Winner: Supabase for predictability. Firebase and Amplify can surprise you with bills at scale.
When to Choose Each
Choose Supabase When:
- You want PostgreSQL (relational data, SQL, extensions)
- You're building a web app (especially Next.js)
- You want open-source and self-hosting options
- You prefer predictable pricing
- You want vector search for AI features
Choose Firebase When:
- You're building a mobile app (iOS/Android/Flutter)
- Real-time sync is critical (chat, collaboration, live data)
- You need offline-first capability
- You want the fastest path to a working prototype
- You're already in the Google Cloud ecosystem
Choose AWS Amplify When:
- You're already deep in AWS
- You need AppSync/GraphQL
- You're building at massive scale from day one
- Enterprise compliance requires AWS
- You need services that only AWS provides
FAQ
Can I migrate between these?
Supabase → anything: PostgreSQL data exports easily. Firebase → anything: Firestore data requires transformation (document → relational). Amplify → anything: DynamoDB export is possible but complex.
Which scales best?
Firebase and DynamoDB scale virtually infinitely. Supabase (PostgreSQL) requires manual scaling at very high volumes but handles most applications fine.
Which is best for a startup?
Supabase for web-first startups. Firebase for mobile-first.
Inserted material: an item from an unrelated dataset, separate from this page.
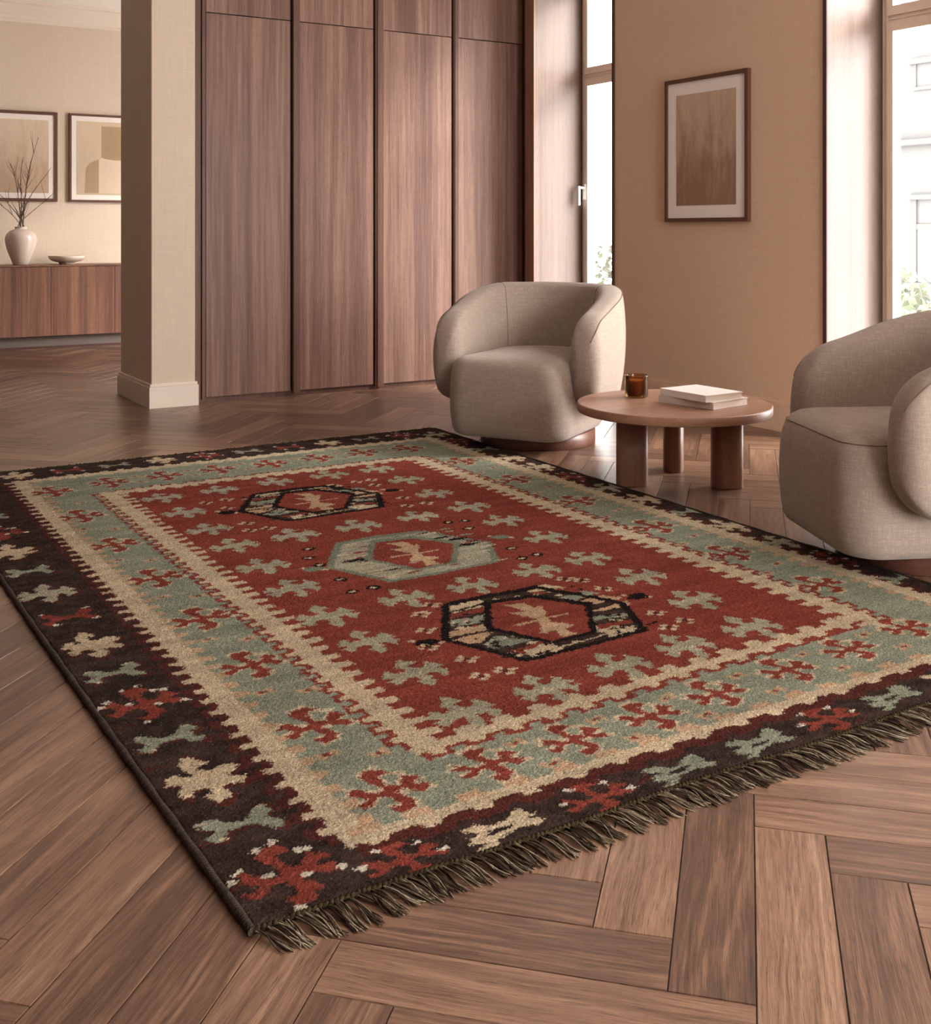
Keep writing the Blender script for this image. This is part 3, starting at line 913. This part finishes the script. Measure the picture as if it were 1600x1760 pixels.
# inner bands
band((L1 - .003, F1), (L1 - .003, N1), (1, 0), .030, .026, .040, .026, .0645, 'R', .014, 0.0)
band((R1 + .012, N1), (R1 + .012, F1), (-1, 0), .030, .026, .040, .026, .0645, 'R', .014, 0.0)
band((L1 - .02, N1 - .020), (R1 - .02, N1 + .055), (0, 1), .018, .014, .030, .022, .105, 'R', .012, 0.0)
band((R1, F1), (L1, F1), (0, -1), .026, .020, .024, .020, .075, 'R', .008, 0.0)

# red field: sage crosses
for cu, cv in [(1.333, 4.606), (1.582, 4.625), (1.843, 4.647), (2.1, 4.655), (2.336, 4.656), (1.338, 4.326), (1.337, 4.029), (1.344, 3.777), (1.341, 3.496),
               (1.339, 3.233), (1.325, 2.950), (1.336, 2.710), (1.342, 2.461), (1.322, 2.200), (2.34, 4.387), (2.323, 4.104), (2.33, 3.835), (2.329, 3.585),
               (2.33, 3.312), (2.3, 3.025), (2.318, 2.777), (2.311, 2.520), (2.285, 2.268), (2.082, 3.805), (1.825, 3.791), (1.578, 3.793),
               (2.075, 3.002), (1.82, 2.975), (1.587, 2.975), (2.032, 2.252), (1.799, 2.235), (1.56, 2.215)]:
    cross_sage(cu, cv, RR.uniform(.95, 1.06))
# sage band: red crosses and rosettes
GL = [(.970, 4.945), (.982, 4.468), (.99, 4.001), (1.005, 3.548), (1.010, 3.113), (1.011, 2.717), (1.008, 2.312), (1.013, 1.965)]
GN = [(1.237, 1.957), (1.455, 1.960), (1.673, 1.968), (1.884, 1.980), (2.138, 1.998), (2.382, 2.012), (2.640, 2.045)]
GR = [(2.745, 2.430), (2.745, 2.822), (2.752, 3.221), (2.757, 3.688), (2.760, 4.151), (2.76, 4.60)]
GF = [(1.218, 5.0), (1.459, 5.014), (1.707, 5.02), (1.961, 5.017), (2.202, 5.024), (2.444, 5.03), (2.689, 5.02)]
for cu, cv in GL: cross_red(cu, cv, RR.uniform(.98, 1.06))
for cu, cv in GN: cross_red(cu, cv, .96, .82)
for cu, cv in GR: cross_red(cu, cv, RR.uniform(.95, 1.02))
for cu, cv in GF: cross_red(cu, cv, 1.0, 1.05)
for a, b in zip(GL[:-1], GL[1:]):
    m = (a[1] + b[1]) / 2
    rosette(a[0] - .035, m + .03); rosette(a[0] + .06, m - .02)
for a, b in zip(GR[:-1], GR[1:]):
    m = (a[1] + b[1]) / 2
    rosette(a[0] - .06, m - .03); rosette(a[0] + .045, m + .03)
for a, b in zip(GN[:-1], GN[1:]):
    m = (a[0] + b[0]) / 2
    rosette(m - .01, a[1] + .055); rosette(m + .005, a[1] - .06)
for a, b in zip(GF[:-1], GF[1:]):
    m = (a[0] + b[0]) / 2
    rosette(m, a[1] + .06); rosette(m, a[1] - .06)

# dark border: alternating crosses and two-headed motifs
def maroon_halo(shape, cu, cv, s=1.0, sy=None):
    motif(shape, cu, cv, 'M', s * 1.12, (sy or s) * 1.15, .006, -.008, only='D')
def border(cu, cv, kind, s=1.0, sy=None, rot=0):
    if kind == 'c':
        maroon_halo(CREAM, cu, cv, s, sy); motif(CREAM, cu, cv, 'C', s, sy, rot=rot)
        for k in range(5): dot(cu + RR.uniform(-.05, .05), cv + RR.uniform(-.03, .03), .007, 'P', .004)
    elif kind == 'b':
        maroon_halo(BONE, cu, cv, s, sy); motif(BONE, cu, cv, 'S', s, sy, rot=rot)
        for a, b in ((-.06, .035), (.05, .045), (-.045, -.035)): dot(cu + a * s, cv + b * s, .008, 'C', .005)
    elif kind == 's':
        maroon_halo(SAGE, cu, cv, s, sy); cross_sage(cu, cv, s, sy)
    elif kind == 'r':
        cross_red(cu, cv, s, sy, 'W')
    elif kind == 'w':
        motif(BONE, cu, cv, 'R', s, sy, rot=rot)
        for a, b in ((-.06, .05), (.055, .055), (-.04, -.045), (.06, -.045)): dot(cu + a * s, cv + b * s, .012, 'W', .007)
for cu, cv, k in [(.735, 1.800, 'r'), (.722, 1.999, 'b'), (.722, 2.194, 'c'), (.712, 2.412, 'b'), (.715, 2.620, 'r'), (.700, 2.840, 'b'), (.700, 3.060, 'c'), (.695, 3.318, 'w'),
                  (.685, 3.570, 's'), (.680, 3.83, 'b'), (.672, 4.086, 'c'), (.672, 4.36, 'r'), (.672, 4.62, 'b'), (.672, 4.88, 'c'), (.69, 5.12, 'b')]:
    border(cu, cv, k, 1.05 if k in 'rw' else 1.0)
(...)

Avoid Amplify unless you have specific AWS requirements.
The Verdict
For most projects in 2026:
- Web apps → Supabase (PostgreSQL + great DX + predictable pricing)
- Mobile apps → Firebase (real-time + offline + native SDKs)
- Enterprise/AWS shops → Amplify (when AWS is non-negotiable)
Supabase has the most momentum and the best developer experience for new projects. Firebase remains unbeatable for real-time mobile. Amplify is a distant third unless AWS is a requirement.